Читать ««Между Индией и Гегелем»: Творчество Бориса Поплавского в компаративной перспективе» онлайн - страница 26

Дмитрий Викторович Токарев

С соединением психических фактур воссоединяется ощущение, их собравшее, — резюмирует Поплавский, — причем читатель, воспринимая их, также ничего не понимает, но сопереживает с автором. Шедевр такой конструкции есть вполне энигматическая картина Медного Всадника. Наводнение, медная лошадь, стук копыт. И все это абсолютно неизвестно почему, что, собственно, хотел сказать всем этим Пушкин, ломали себе голову горе-критики XIX века, то ли петровский режим и социальная несправедливость скачет, — конечно, нет, «Медный всадник» есть мистический опыт, ну, скажем, обще: опыт совершенного рока, что ли, но что, собственно, хотел Пушкин сказать о роке, — неизвестно, и вместе с тем мы постигли что-то через «Медного всадника», ужаснулись чему-то вместе с поэтом, и все же

Стало ясно, кто спешит

И на пустом седле смеется (Неизданное, 101–102).

Хотя сам Поплавский не использует здесь термин «символ», я убежден, что речь идет именно о символическом, причем понятом совершенно по-особому: если тот же Шеллинг считает символами такие «односоставные» образы, как образы св. Цецилии и св. Марии Магдалины, Поплавский подчеркивает, что символическим значением обладает прежде всего образ «сложносоставный». Так, символика Медного всадника «конструируется» путем соположения «простых», чувственно постигаемых образов наводнения, медной лошади, стука копыт.

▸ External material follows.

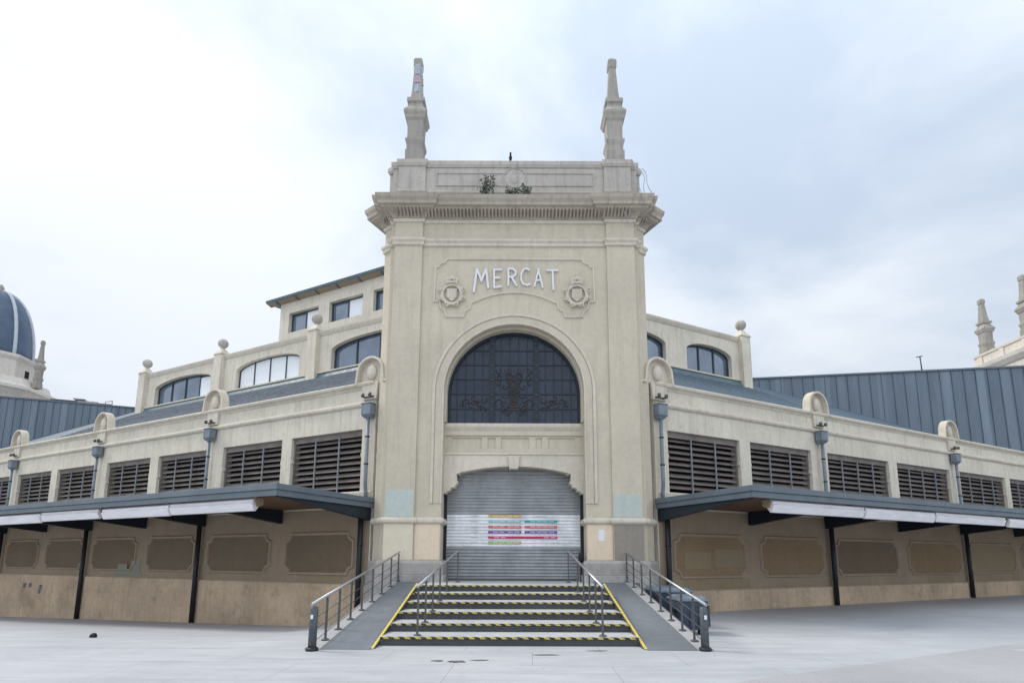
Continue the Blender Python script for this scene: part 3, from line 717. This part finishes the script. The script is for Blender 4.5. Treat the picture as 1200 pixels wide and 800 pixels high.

Любопытную параллель такому пониманию символа можно найти в философии чинарей, которые активно пользовались понятием «иероглиф» и даже намеревались составить словарь иероглифов. Иероглиф понимался чинарями не как графема, репрезентирующая некий объект, но как элемент, имеющий двойственную природу: с одной стороны, он обладает материальностью (физической, биологической, физиологической, психофизиологической), с другой — трансцендирует ограничения, накладываемые ею, и предстает в качестве связующего звена между миром чувственным и миром сверхчувственным. Особенно важна для чинарей первая часть этого слова — иерос, «священное», — ибо она непосредственно отражает вертикальность алогических отношений «человеческое — божественное». Такая же устремленность вверх характерна и для поэзии, которая по определению является искусством иератическим. Кстати, такая постановка вопроса понравилась бы Шеллингу, который исходил из убеждения, что «непосредственная первопричина всякого искусства есть Бог».

Яков Друскин, который применил термин «иероглиф» для анализа произведений Александра Введенского, считал, что «иероглиф можно понимать как обращенную ко мне непрямую или косвенную речь нематериального, то есть духовного или сверхчувственного, через материальное или чувственное». Поскольку духовное сопротивляется логическому познанию, «несобственное» значение иероглифа с трудом поддается точному определению и может быть выражено лишь в виде метафоры или, зачастую, в виде антиномии, противоречия, объединения несовместимых понятий. Интересно, что иероглиф Друскин трактует точно так, как Шеллинг трактует символ, а символ в понимании Друскина совпадает скорее с шеллингианским определением аллегории. Друскин говорит: если символ — это знак, указывающий на что-то другое, то иероглиф — это «знак, как то, что он есть, есть другое». Другими словами, иероглиф, являясь самим собой, сам есть в то же время и что-то другое.